Despite all of the changing attributes of shoppers, are there any new developments that have actually made it easier to operate in the current retail environment?
For most retail stores, there's an absolute predictability about who is in the store and when they will be there. You can tell who's coming in and what opportunities they present. If I'm running a bookstore in a mall, I know that senior citizens come through early in the morning; stay-at-home moms shop during the day; kids come by after school; and professionals shop after work. That information ought to make it a lot easier to design retail spaces that appeal to each group at each time. For example, why not devise a rotating display facing the mall corridor? You turn it one way from 10 am to noon, rotate it from noon to 2 pm, then turn it again from 2 pm to 6 pm. You simply put different books on the display sides depending on who will be walking past.
There are a number of things that you can do -- small ideas that are fundamentally clever, that cut through the clutter, and that work. Instead of using a lot of small, clever ideas, everyone's looking for that one perfect moonstone. Here's another example of a small work of art: There's an elevator in a hotel in New York's financial district with a mirror and a sign underneath it that says something like, "You look famished." Then it lists all of the restaurant options that can be found in the hotel. It's brilliant!
There's an mtv logic here, involving the use of icons and words to get across a complex thought. It's a technique that applies the same principles to marketing that Reginald Marsh applied to the world of graphics with his giant-size murals -- that somehow there was a way in the course of one frame to get across the image of something infinitely larger. The idea of a mirror and "You look famished" uses the power of a reflective surface. A mirror has always been a magical symbol. Someone has just twisted it wonderfully.
A lot of what you've said seems like common sense. Why don't merchandisers get it?
In part, it's because the merchandising business is in a cowboy stage. It has very little accountability built in. The point-of-purchase industry is now maybe four times larger than it was 15 years ago, and, even at that, it's desperately looking for its place at the table of marketing. I had lunch today with a senior executive at McDonald's, and I asked her, "How much do you spend testing commercials? And how much do you test your merchandising and promotions?" Although McDonald's does test some point-of-purchase merchandising, it spends far more on checking commercials.
The dollars spent on merchandising crept up without anyone keeping close track. And lots of people talk strategy, but not many of them know about tactics. We've made huge strides in the past 10 years, and yet, until recently, there wasn't a major business school in the country that specifically offered a course in merchandising.
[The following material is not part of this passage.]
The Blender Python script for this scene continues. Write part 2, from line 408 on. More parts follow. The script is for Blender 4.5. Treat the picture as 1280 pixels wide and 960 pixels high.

Why hasn't technology solved all of these problems?
Technology is a troubling issue, because as much as it facilitates, it also confuses. Over the past 10 years, a lot of people have knocked on our door with technology, wanting to back it into some application. Consequently, we've spent a lot of time working with technology. We found that almost all of the interactive devices that we've studied over the past decade have failed. In some cases, we have tried to apply technological solutions to human problems. And almost universally, the designers of those solutions have had an imperfect understanding of the environments that they were studying.
Time after time, we've seen merchandising approaches that involve putting computers on the retail floor -- and no one has considered that somebody on the floor has to reboot the computer on a regular basis. And it's amazing that, when ideas for introducing technology into the retail space come up, no one seems to realize that eventually any flat surface in a commercial space is going to get something spilled on it. We sell an awful lot of soft drinks in this country. Sugar water isn't good for computers -- and it finds its way into almost every store.
You make it sound as if the retail environment suffers from a number of disconnects: the disconnect between buyers at headquarters and salespeople on the shop floor, and (the other way around) the disconnect between the brand manager who designs a marketing campaign and the shop-floor clerk who sets it up in the store.
We ran a study a number of years ago that looked at hair-care products for a major American health- and beauty-aides maker. We went to different stores and took pictures of shelf sets -- what products were located where. We enlarged about 15 of those pictures for different stores, and we took those enlargements into our client presentation. Everybody went nuts over the photos! "That's not the right shelf set! We didn't pay for that! We're supposed to get 16 facings, and we have only 12! How did that brand get on that shelf? It shouldn't be there!"